__Given exercise__
Set down the data below without change, skipping the pictures it holds.
==*==
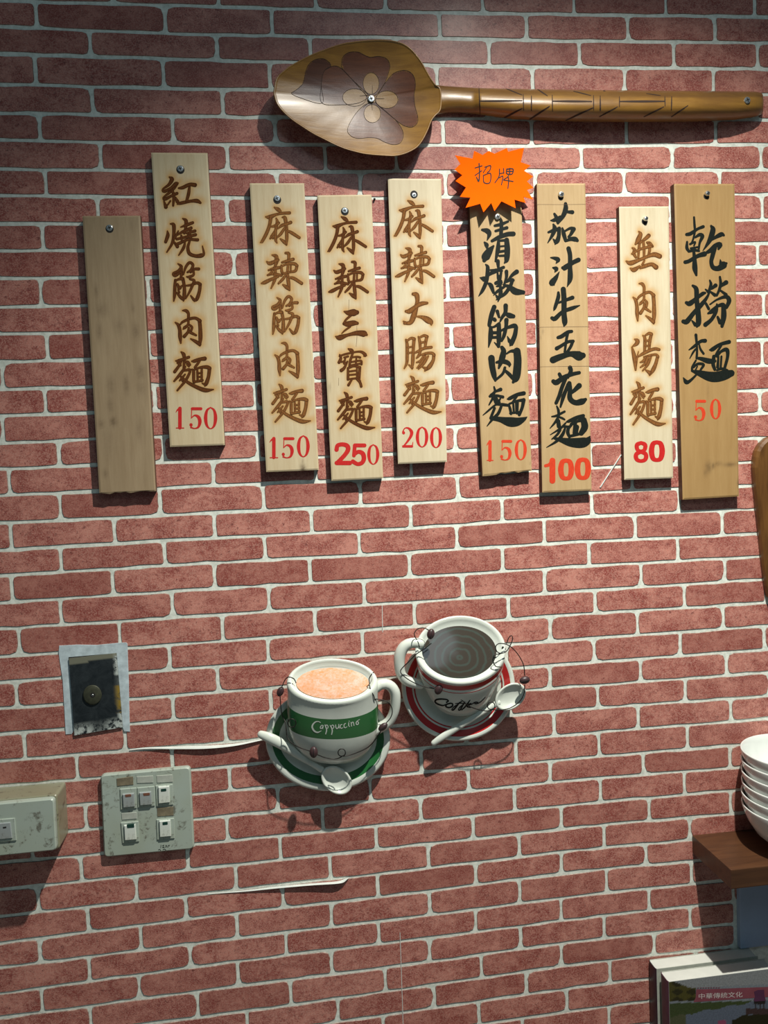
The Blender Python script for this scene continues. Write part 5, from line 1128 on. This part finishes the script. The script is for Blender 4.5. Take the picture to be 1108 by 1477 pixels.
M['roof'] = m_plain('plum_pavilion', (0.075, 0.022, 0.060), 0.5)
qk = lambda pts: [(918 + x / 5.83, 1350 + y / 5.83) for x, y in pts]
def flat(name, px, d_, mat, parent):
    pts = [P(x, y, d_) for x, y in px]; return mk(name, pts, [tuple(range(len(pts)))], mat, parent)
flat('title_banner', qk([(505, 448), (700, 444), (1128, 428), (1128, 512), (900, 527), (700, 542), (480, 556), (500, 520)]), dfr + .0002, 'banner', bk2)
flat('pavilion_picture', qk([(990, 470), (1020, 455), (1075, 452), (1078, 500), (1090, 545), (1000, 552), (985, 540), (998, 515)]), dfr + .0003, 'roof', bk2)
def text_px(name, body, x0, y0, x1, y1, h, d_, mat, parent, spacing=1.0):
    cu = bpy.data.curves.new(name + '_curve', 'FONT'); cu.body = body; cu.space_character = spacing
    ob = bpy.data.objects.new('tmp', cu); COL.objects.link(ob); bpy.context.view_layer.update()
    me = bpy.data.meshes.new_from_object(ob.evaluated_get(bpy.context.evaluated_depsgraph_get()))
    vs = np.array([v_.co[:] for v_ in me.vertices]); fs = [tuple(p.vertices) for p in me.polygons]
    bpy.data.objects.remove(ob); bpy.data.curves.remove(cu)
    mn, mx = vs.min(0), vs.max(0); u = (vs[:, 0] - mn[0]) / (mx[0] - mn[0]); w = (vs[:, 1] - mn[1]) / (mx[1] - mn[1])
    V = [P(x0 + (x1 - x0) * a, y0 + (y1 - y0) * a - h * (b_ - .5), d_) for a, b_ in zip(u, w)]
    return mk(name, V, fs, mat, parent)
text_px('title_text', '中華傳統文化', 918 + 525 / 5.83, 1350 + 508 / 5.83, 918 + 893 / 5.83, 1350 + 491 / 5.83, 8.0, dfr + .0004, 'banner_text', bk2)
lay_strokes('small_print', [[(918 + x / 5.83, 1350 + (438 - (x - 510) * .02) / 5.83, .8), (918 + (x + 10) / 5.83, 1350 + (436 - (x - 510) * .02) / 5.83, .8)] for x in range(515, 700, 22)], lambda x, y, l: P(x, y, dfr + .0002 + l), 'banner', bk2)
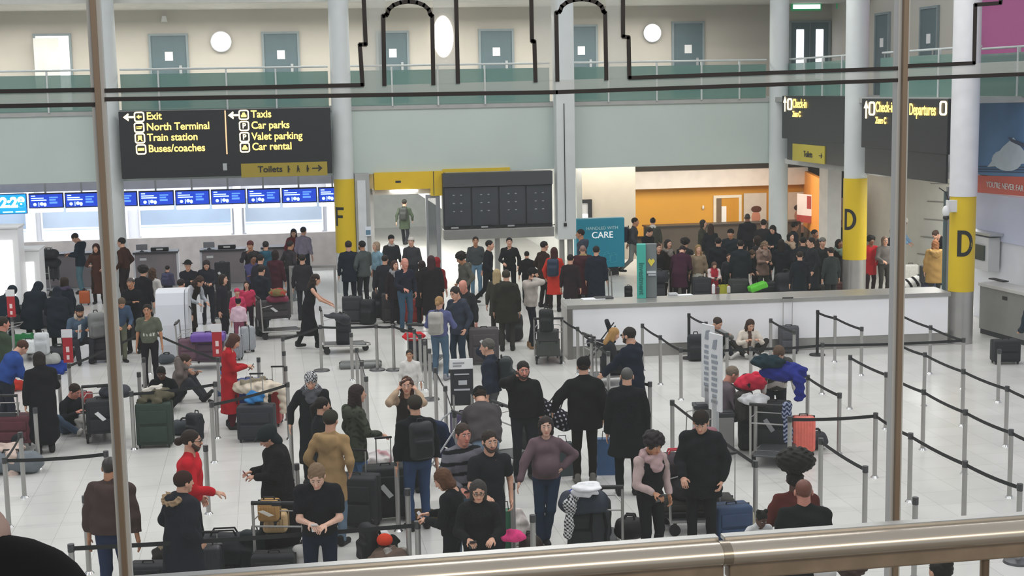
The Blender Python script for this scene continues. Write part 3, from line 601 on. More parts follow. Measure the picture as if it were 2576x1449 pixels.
==*==
__Full solution__
The Blender Python script for this scene continues. Write part 5, from line 1128 on. This part finishes the script. The script is for Blender 4.5. Take the picture to be 1108 by 1477 pixels.
M['roof'] = m_plain('plum_pavilion', (0.075, 0.022, 0.060), 0.5)
qk = lambda pts: [(918 + x / 5.83, 1350 + y / 5.83) for x, y in pts]
def flat(name, px, d_, mat, parent):
    pts = [P(x, y, d_) for x, y in px]; return mk(name, pts, [tuple(range(len(pts)))], mat, parent)
flat('title_banner', qk([(505, 448), (700, 444), (1128, 428), (1128, 512), (900, 527), (700, 542), (480, 556), (500, 520)]), dfr + .0002, 'banner', bk2)
flat('pavilion_picture', qk([(990, 470), (1020, 455), (1075, 452), (1078, 500), (1090, 545), (1000, 552), (985, 540), (998, 515)]), dfr + .0003, 'roof', bk2)
def text_px(name, body, x0, y0, x1, y1, h, d_, mat, parent, spacing=1.0):
    cu = bpy.data.curves.new(name + '_curve', 'FONT'); cu.body = body; cu.space_character = spacing
    ob = bpy.data.objects.new('tmp', cu); COL.objects.link(ob); bpy.context.view_layer.update()
    me = bpy.data.meshes.new_from_object(ob.evaluated_get(bpy.context.evaluated_depsgraph_get()))
    vs = np.array([v_.co[:] for v_ in me.vertices]); fs = [tuple(p.vertices) for p in me.polygons]
    bpy.data.objects.remove(ob); bpy.data.curves.remove(cu)
    mn, mx = vs.min(0), vs.max(0); u = (vs[:, 0] - mn[0]) / (mx[0] - mn[0]); w = (vs[:, 1] - mn[1]) / (mx[1] - mn[1])
    V = [P(x0 + (x1 - x0) * a, y0 + (y1 - y0) * a - h * (b_ - .5), d_) for a, b_ in zip(u, w)]
    return mk(name, V, fs, mat, parent)
text_px('title_text', '中華傳統文化', 918 + 525 / 5.83, 1350 + 508 / 5.83, 918 + 893 / 5.83, 1350 + 491 / 5.83, 8.0, dfr + .0004, 'banner_text', bk2)
lay_strokes('small_print', [[(918 + x / 5.83, 1350 + (438 - (x - 510) * .02) / 5.83, .8), (918 + (x + 10) / 5.83, 1350 + (436 - (x - 510) * .02) / 5.83, .8)] for x in range(515, 700, 22)], lambda x, y, l: P(x, y, dfr + .0002 + l), 'banner', bk2)
The Blender Python script for this scene continues. Write part 3, from line 601 on. More parts follow. Measure the picture as if it were 2576x1449 pixels.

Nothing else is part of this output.